TASK
Where a line contains the word "from", copy that line in full.

RECORDED INFORMATION
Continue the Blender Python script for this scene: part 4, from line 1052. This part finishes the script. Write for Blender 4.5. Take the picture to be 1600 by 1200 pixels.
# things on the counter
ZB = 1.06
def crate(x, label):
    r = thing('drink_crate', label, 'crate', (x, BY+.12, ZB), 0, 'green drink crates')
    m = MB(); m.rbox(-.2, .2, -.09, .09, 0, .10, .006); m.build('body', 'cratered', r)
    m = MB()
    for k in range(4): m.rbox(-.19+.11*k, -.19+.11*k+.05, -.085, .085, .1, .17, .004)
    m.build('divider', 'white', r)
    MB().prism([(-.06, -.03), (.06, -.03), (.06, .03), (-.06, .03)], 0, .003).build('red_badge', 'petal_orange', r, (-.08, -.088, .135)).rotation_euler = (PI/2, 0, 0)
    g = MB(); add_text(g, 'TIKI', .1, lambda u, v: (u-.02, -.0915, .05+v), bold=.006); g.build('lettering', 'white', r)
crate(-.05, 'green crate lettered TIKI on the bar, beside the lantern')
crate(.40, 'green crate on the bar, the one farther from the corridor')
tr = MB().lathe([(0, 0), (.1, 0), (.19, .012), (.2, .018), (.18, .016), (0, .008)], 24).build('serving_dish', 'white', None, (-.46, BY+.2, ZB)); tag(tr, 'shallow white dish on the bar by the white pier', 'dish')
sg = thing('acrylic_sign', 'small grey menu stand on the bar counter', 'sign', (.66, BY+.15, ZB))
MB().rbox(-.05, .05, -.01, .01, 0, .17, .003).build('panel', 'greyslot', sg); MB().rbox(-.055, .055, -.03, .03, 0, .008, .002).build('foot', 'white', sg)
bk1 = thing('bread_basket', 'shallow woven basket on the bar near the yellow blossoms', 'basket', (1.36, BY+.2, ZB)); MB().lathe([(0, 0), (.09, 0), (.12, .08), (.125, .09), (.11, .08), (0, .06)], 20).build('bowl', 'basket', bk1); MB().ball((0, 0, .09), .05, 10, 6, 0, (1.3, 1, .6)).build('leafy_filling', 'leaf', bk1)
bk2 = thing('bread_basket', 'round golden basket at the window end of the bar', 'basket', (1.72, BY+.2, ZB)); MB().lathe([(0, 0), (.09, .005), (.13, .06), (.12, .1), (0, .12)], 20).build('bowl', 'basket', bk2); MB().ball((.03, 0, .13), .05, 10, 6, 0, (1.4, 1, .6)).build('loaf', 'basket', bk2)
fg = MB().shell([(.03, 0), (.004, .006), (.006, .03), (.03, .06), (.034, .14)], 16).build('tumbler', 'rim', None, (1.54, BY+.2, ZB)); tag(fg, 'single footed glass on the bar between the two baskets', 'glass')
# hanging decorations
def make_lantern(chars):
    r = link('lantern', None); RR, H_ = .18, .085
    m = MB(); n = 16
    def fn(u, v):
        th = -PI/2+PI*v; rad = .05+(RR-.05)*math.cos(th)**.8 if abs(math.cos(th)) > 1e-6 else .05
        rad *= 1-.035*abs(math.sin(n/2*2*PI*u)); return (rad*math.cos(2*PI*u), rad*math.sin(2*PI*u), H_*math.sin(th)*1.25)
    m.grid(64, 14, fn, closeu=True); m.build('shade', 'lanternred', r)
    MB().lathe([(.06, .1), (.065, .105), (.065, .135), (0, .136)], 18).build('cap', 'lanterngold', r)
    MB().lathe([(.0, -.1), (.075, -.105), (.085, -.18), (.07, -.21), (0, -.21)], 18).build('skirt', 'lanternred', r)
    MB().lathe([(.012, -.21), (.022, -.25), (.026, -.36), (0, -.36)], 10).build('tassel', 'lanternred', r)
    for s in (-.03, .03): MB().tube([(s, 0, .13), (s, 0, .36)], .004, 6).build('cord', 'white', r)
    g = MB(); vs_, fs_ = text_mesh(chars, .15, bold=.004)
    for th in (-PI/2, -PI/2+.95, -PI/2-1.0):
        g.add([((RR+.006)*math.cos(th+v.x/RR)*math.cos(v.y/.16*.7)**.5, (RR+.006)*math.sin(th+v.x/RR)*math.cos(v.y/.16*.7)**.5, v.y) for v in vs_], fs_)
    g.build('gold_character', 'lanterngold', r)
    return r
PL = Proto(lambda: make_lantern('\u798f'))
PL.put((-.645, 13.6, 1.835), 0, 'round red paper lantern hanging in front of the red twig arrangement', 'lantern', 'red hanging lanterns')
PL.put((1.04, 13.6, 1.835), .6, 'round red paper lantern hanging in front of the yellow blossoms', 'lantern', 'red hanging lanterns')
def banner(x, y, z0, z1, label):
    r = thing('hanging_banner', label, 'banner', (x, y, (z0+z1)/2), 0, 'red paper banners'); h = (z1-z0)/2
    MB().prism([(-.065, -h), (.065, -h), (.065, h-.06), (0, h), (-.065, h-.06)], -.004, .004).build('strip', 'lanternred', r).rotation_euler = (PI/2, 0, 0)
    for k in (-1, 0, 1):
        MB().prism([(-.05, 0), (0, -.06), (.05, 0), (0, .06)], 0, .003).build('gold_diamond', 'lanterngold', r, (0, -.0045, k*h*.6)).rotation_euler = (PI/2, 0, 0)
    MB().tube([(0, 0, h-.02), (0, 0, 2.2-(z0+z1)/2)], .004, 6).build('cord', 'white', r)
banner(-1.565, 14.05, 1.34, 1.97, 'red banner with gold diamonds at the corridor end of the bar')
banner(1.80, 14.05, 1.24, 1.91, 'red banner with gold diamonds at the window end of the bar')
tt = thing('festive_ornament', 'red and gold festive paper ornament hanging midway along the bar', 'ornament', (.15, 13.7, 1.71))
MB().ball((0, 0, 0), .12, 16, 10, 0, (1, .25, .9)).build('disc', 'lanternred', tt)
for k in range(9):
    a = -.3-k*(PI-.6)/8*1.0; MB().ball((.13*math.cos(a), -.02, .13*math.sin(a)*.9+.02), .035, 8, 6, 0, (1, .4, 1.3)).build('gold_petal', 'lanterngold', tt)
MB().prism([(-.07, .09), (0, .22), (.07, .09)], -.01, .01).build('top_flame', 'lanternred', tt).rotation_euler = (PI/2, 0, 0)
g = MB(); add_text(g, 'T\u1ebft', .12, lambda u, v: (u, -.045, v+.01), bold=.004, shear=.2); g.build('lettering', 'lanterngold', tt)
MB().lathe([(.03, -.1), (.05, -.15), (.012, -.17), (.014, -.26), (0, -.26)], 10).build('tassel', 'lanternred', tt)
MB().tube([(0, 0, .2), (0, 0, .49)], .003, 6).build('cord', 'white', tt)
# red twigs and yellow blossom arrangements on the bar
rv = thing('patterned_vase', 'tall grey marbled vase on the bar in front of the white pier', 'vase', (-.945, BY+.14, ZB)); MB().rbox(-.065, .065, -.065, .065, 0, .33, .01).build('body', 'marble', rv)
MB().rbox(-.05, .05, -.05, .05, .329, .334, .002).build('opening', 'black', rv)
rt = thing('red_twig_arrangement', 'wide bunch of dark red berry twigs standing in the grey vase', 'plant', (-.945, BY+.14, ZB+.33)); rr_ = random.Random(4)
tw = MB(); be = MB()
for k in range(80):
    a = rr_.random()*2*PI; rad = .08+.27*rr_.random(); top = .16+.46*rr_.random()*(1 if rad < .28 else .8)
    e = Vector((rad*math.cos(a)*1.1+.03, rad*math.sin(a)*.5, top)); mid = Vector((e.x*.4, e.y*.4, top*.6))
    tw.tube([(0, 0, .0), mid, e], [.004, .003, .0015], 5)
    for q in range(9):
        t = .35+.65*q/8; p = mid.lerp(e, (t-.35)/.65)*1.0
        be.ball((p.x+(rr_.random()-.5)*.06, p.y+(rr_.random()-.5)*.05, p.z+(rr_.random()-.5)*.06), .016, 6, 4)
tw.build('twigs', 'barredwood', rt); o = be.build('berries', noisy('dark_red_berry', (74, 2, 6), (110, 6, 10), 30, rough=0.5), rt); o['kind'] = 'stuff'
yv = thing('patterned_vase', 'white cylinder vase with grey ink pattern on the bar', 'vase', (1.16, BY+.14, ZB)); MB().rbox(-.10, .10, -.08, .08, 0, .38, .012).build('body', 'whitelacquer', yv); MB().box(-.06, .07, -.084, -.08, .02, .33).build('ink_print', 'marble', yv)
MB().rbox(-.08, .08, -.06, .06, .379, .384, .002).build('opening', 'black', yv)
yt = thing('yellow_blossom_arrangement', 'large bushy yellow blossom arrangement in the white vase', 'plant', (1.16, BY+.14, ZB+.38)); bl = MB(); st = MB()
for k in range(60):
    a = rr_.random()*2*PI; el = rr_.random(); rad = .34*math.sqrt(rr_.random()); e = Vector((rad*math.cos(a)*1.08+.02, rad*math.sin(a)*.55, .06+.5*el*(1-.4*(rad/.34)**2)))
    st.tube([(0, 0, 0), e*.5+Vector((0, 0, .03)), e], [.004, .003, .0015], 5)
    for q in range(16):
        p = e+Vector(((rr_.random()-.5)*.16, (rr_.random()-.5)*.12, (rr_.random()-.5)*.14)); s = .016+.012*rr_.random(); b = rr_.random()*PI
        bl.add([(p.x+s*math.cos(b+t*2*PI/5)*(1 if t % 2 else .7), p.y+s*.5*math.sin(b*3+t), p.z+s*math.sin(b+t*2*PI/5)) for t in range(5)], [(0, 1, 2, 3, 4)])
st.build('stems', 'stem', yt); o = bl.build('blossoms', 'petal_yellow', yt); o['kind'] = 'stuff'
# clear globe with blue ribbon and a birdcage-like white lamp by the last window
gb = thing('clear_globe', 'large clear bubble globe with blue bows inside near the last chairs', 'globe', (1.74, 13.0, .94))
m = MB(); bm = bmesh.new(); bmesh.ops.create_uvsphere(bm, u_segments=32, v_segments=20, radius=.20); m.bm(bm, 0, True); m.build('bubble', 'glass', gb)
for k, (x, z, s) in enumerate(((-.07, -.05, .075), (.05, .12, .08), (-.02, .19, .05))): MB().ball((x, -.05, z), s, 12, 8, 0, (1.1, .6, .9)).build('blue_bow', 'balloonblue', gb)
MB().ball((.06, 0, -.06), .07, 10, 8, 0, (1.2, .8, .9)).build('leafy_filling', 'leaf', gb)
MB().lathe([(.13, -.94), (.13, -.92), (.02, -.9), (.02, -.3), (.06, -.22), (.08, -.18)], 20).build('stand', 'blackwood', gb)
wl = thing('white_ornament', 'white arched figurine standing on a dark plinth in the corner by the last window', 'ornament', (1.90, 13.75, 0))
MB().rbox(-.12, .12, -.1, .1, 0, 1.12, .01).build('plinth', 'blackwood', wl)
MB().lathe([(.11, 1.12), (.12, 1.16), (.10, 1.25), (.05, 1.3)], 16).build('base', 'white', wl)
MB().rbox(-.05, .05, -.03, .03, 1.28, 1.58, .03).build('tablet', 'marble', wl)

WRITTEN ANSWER
Continue the Blender Python script for this scene: part 4, from line 1052. This part finishes the script. Write for Blender 4.5. Take the picture to be 1600 by 1200 pixels.
crate(.40, 'green crate on the bar, the one farther from the corridor')